4. Suede, “The Drowners”

“The first record you make is always going to be a surreal moment. I remember leaving the studio in the middle of the night in a taxi along Holloway Road and forcing the taxi driver to let me play my cassette of the rough mix, then crouching around the radio with the band when it had its first play. Now I hear an odd pop record, very distinctive in its cast of characters, from the voice to the guitar sounds. I hear a lot of tongue-in-cheek eccentricities in the playing and in the words. No one gave us any credit for that side of Suede! We were young and we were playful. We loved what we did. We’d heard Bowie and the Smiths and were consumed by the idea that your first record should be an emphatic, flawless statement. Haha!”

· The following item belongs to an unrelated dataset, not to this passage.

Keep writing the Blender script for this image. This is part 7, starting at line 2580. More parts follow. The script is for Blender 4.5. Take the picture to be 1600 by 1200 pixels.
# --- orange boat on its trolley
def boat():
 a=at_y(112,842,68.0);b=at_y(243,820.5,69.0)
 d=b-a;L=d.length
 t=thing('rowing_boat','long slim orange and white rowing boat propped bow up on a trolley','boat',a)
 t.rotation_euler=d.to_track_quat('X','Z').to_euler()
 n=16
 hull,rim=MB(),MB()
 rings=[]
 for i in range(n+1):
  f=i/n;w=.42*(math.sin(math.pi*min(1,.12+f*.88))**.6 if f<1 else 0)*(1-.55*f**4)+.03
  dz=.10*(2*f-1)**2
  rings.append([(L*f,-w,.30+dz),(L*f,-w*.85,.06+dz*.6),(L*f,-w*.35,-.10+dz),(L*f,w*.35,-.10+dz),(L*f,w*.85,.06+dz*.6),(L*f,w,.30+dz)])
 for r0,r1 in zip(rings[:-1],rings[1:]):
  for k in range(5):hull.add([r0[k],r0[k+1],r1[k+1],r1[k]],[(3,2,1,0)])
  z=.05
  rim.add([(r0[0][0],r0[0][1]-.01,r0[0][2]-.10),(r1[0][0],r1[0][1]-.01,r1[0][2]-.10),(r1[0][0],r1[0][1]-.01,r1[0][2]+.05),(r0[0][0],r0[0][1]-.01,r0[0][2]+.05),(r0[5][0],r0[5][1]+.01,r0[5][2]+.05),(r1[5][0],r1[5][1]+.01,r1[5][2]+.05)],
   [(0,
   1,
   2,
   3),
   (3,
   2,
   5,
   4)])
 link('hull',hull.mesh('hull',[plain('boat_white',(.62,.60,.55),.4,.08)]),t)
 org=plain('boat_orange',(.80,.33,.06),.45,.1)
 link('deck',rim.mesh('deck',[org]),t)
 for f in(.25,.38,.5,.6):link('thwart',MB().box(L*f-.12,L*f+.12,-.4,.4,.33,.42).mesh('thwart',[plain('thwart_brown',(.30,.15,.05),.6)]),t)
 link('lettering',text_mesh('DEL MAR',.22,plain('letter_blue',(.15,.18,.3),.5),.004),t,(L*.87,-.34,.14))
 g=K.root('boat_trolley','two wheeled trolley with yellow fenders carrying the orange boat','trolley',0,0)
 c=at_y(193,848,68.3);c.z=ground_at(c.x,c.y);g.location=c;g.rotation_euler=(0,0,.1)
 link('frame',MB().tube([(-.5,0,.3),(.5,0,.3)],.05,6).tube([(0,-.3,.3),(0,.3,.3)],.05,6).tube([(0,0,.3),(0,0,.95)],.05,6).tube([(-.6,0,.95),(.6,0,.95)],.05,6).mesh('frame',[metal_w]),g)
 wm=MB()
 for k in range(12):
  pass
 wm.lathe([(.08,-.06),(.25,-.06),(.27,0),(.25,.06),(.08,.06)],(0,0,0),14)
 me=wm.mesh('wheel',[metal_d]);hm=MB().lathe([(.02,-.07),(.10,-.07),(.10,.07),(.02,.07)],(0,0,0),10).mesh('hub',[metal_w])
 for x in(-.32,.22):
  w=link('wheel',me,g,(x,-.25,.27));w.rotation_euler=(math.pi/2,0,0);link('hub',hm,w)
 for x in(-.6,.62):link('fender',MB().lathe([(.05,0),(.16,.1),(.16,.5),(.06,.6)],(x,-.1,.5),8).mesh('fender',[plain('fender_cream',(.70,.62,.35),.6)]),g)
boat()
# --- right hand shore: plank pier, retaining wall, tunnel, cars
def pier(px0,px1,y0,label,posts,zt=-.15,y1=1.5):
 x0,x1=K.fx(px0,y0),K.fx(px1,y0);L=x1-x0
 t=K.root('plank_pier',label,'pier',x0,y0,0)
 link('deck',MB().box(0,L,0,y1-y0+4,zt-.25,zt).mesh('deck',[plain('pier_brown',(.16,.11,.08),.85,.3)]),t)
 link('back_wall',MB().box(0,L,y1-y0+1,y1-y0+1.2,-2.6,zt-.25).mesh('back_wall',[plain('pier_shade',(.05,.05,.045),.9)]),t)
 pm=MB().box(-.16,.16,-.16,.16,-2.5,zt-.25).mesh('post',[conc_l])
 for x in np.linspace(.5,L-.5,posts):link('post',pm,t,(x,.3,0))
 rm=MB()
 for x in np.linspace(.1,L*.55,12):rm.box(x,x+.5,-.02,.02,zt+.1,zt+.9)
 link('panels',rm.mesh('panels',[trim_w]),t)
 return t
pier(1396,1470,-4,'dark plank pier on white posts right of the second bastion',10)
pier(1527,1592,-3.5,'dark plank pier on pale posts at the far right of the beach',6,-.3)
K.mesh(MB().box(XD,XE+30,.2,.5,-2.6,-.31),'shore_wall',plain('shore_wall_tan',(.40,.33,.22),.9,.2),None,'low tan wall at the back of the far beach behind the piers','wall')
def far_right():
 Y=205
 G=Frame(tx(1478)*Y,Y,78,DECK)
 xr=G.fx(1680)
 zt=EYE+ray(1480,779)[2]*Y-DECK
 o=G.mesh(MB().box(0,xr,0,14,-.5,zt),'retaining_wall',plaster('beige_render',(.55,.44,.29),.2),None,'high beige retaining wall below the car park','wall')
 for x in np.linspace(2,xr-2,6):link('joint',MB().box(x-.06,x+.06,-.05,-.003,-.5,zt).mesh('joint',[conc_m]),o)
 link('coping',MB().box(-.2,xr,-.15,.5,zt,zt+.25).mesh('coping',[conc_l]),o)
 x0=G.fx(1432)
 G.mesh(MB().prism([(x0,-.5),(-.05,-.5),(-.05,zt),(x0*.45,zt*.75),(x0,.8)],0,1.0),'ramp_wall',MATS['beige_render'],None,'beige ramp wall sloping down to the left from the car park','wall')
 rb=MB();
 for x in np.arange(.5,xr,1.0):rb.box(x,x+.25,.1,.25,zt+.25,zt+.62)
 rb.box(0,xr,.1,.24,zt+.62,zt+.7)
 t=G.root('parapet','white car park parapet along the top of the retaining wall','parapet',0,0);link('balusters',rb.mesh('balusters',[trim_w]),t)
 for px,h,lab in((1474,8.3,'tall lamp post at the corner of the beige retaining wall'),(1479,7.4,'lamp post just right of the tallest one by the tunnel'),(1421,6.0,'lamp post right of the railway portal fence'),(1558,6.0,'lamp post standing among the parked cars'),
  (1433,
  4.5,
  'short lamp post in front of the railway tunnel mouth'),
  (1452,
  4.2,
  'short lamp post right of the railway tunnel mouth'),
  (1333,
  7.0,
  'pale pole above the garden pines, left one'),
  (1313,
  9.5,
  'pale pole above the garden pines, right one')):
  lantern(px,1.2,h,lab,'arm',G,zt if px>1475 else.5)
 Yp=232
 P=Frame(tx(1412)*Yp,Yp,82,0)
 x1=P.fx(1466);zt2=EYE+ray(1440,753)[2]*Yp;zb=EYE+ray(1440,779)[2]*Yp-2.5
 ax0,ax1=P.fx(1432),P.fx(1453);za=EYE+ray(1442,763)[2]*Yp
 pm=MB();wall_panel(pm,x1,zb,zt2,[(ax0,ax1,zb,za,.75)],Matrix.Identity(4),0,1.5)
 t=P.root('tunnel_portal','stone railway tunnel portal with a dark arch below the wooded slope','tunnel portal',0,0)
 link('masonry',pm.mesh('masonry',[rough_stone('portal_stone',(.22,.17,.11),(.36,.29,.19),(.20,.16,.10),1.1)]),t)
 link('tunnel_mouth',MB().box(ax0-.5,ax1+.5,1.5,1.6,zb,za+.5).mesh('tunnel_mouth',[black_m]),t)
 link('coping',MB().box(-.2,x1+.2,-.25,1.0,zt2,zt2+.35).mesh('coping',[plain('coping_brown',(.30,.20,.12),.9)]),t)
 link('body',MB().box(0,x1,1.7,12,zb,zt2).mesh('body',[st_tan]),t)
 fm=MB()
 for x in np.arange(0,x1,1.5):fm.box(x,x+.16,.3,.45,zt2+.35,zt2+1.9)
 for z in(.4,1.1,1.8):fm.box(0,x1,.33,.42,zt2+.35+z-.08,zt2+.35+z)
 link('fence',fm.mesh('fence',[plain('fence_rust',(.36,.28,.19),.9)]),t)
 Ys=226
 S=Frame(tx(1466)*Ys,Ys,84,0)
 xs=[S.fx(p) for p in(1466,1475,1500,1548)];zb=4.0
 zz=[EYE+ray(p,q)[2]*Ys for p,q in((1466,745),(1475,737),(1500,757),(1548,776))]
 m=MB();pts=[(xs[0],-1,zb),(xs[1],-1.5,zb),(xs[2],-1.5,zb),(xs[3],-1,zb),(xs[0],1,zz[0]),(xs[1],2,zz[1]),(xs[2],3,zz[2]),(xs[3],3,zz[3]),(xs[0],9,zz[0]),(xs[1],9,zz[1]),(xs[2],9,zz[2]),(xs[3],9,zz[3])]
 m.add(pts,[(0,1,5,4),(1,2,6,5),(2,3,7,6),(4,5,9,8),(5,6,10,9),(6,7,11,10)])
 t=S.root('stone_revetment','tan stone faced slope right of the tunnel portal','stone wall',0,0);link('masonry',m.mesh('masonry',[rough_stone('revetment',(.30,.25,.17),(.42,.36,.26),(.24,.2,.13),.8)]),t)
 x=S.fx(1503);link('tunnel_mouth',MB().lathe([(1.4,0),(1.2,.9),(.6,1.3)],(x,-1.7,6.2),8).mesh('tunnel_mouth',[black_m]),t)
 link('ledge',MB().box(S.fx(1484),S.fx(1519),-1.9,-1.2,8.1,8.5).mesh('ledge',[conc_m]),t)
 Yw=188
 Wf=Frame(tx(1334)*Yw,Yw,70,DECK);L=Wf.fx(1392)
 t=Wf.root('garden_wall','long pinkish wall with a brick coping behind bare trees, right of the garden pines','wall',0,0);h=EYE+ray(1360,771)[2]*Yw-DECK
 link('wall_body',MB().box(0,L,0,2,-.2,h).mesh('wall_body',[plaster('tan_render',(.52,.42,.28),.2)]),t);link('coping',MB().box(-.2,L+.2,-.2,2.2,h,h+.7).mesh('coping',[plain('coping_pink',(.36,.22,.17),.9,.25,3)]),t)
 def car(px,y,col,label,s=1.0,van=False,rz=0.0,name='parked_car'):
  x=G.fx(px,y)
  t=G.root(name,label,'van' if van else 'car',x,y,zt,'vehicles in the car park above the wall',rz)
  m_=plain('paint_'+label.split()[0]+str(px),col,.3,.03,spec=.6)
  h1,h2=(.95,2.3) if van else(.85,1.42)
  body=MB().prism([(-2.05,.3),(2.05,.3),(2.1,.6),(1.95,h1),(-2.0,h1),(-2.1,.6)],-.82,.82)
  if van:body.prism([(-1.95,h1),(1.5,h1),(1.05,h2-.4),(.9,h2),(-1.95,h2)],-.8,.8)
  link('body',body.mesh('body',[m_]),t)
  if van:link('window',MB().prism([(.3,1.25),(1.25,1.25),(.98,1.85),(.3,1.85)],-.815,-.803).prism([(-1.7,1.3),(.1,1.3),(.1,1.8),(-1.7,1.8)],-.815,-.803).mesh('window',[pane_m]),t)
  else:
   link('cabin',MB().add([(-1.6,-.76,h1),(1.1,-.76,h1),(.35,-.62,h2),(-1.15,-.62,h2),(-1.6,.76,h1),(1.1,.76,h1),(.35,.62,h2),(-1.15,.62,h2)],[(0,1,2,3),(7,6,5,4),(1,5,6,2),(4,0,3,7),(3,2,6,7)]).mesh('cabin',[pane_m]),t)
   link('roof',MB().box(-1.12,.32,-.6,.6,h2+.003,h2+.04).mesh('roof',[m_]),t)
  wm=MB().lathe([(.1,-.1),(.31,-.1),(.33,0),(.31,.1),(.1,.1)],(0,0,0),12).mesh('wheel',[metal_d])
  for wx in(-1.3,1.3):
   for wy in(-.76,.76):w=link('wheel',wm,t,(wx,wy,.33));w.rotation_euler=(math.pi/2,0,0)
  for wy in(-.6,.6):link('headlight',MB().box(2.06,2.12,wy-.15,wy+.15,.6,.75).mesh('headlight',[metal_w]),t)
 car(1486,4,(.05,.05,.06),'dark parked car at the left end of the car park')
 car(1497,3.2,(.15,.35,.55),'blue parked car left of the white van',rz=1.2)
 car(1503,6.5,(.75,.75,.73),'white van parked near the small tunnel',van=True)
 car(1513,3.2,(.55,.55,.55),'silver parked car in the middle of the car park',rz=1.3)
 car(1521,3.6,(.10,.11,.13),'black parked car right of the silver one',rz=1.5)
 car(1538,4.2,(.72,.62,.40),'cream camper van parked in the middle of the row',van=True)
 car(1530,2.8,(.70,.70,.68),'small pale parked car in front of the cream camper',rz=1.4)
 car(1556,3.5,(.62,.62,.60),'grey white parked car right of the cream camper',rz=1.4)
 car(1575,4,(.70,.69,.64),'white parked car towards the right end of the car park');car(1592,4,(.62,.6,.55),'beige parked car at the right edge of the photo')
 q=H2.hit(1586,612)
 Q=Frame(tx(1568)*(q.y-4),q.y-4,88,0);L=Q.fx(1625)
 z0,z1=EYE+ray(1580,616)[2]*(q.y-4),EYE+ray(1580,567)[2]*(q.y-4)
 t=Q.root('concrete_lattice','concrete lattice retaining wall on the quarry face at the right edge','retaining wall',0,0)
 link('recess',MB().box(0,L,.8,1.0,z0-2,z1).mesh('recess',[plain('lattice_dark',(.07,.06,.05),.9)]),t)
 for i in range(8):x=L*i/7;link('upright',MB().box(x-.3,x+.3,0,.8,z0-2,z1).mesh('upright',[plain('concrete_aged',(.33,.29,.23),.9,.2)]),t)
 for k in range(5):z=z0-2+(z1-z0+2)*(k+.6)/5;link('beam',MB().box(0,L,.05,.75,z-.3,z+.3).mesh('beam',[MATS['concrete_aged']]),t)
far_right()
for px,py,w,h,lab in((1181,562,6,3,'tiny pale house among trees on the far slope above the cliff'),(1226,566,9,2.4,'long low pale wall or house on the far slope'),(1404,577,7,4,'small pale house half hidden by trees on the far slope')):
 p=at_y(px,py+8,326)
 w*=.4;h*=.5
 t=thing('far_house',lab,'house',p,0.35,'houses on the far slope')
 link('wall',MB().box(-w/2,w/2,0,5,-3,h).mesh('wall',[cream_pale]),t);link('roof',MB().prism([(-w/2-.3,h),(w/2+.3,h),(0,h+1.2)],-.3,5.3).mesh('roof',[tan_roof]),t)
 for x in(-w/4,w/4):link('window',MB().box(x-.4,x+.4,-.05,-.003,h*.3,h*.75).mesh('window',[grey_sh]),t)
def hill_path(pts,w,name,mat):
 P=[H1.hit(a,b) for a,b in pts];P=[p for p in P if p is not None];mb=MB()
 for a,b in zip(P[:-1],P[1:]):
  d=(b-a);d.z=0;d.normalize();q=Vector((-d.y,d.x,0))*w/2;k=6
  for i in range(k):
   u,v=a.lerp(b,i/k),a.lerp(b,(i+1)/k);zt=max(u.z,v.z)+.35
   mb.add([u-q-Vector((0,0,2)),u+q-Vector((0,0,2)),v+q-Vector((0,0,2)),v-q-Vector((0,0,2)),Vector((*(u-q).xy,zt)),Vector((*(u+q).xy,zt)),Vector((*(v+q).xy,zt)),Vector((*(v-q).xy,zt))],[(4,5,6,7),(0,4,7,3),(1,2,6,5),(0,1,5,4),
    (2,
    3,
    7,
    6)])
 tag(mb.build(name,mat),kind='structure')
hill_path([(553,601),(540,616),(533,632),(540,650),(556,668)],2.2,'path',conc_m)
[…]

5. McAlmont & Butler, “Yes”

“I wrote the piece of music that became this song one afternoon in the summer of 1994. I was entertaining myself, not writing with a group in mind, and therefore free to explore. I had been listening to Dusty Springfield and the Walker Brothers and was curious to try and pin together key changes and a peculiar structure. David McAlmont was the fourth person to attempt to work on the lyrics of this song, and he had it nailed within a day. Everything he sang in his first draft was perfect. Even the chorus line suggested such a positive title. It was a big beautiful ‘fuck you.’ Many people tried to hang that on my fallout from Suede which is something I find very trite. David wrote those words when he hardly knew me, and in any case I wasn’t stupid enough at the time to try and shoehorn personal gripes into a song. I was emphatic that the music should be put ahead of everything else. It was intended to live outside the fanfare of the media at the time, videos, press, t-shirts etc. That was very difficult to accomplish in an age which begged for all music to be overexposed, but after 20 years it feels like that worked to a tee. It is the one record I have made which genuinely feels like it hits people like a wave of euphoria. It was also my first production, a co-production with Mike Hedges. I remember Mike just saying to me, ‘You know what you’re doing,’ and letting me run riot.”

6. Duffy, “Rockferry”

“I heard a demo Duffy had recorded before we met which didn’t impress me musically but there was something about her voice. It seemed to sit in one register and I wondered what would happen if she sang outside of that register. I had a piece of music based around a bluesy piano riff and a mid-tempo drum pattern. It had no chorus and I wanted someone who would change register at every stop shifting up a gear until finally it reaches the octave. I met Duffy and we were recording this within an hour. We talked about the typical song journey stuff and how the melody and the words could do the same. We recorded her singing each verse once, pausing to establish the next melody before restarting. She never sang any line more than once. It was along to a click track and a midi piano riff. When she hit the high notes I knew I had something. I took it home and with the drums and strings in my head I started throwing huge sounds at this vocal and click track. I love the way it has no chorus. Duffy gave me an amazing sense of trust – something she still does now – allowing me to play even when she was unsure where we were heading. I feel the song and the way she sang established a template, and although it wasn’t a hit in its own right, the title track of her debut set the bar for how great she can be. As a producer I feel my role in this was just to have a good idea, a song with an unorthodox structure. It was also out of time, which I think is why it connects with people.”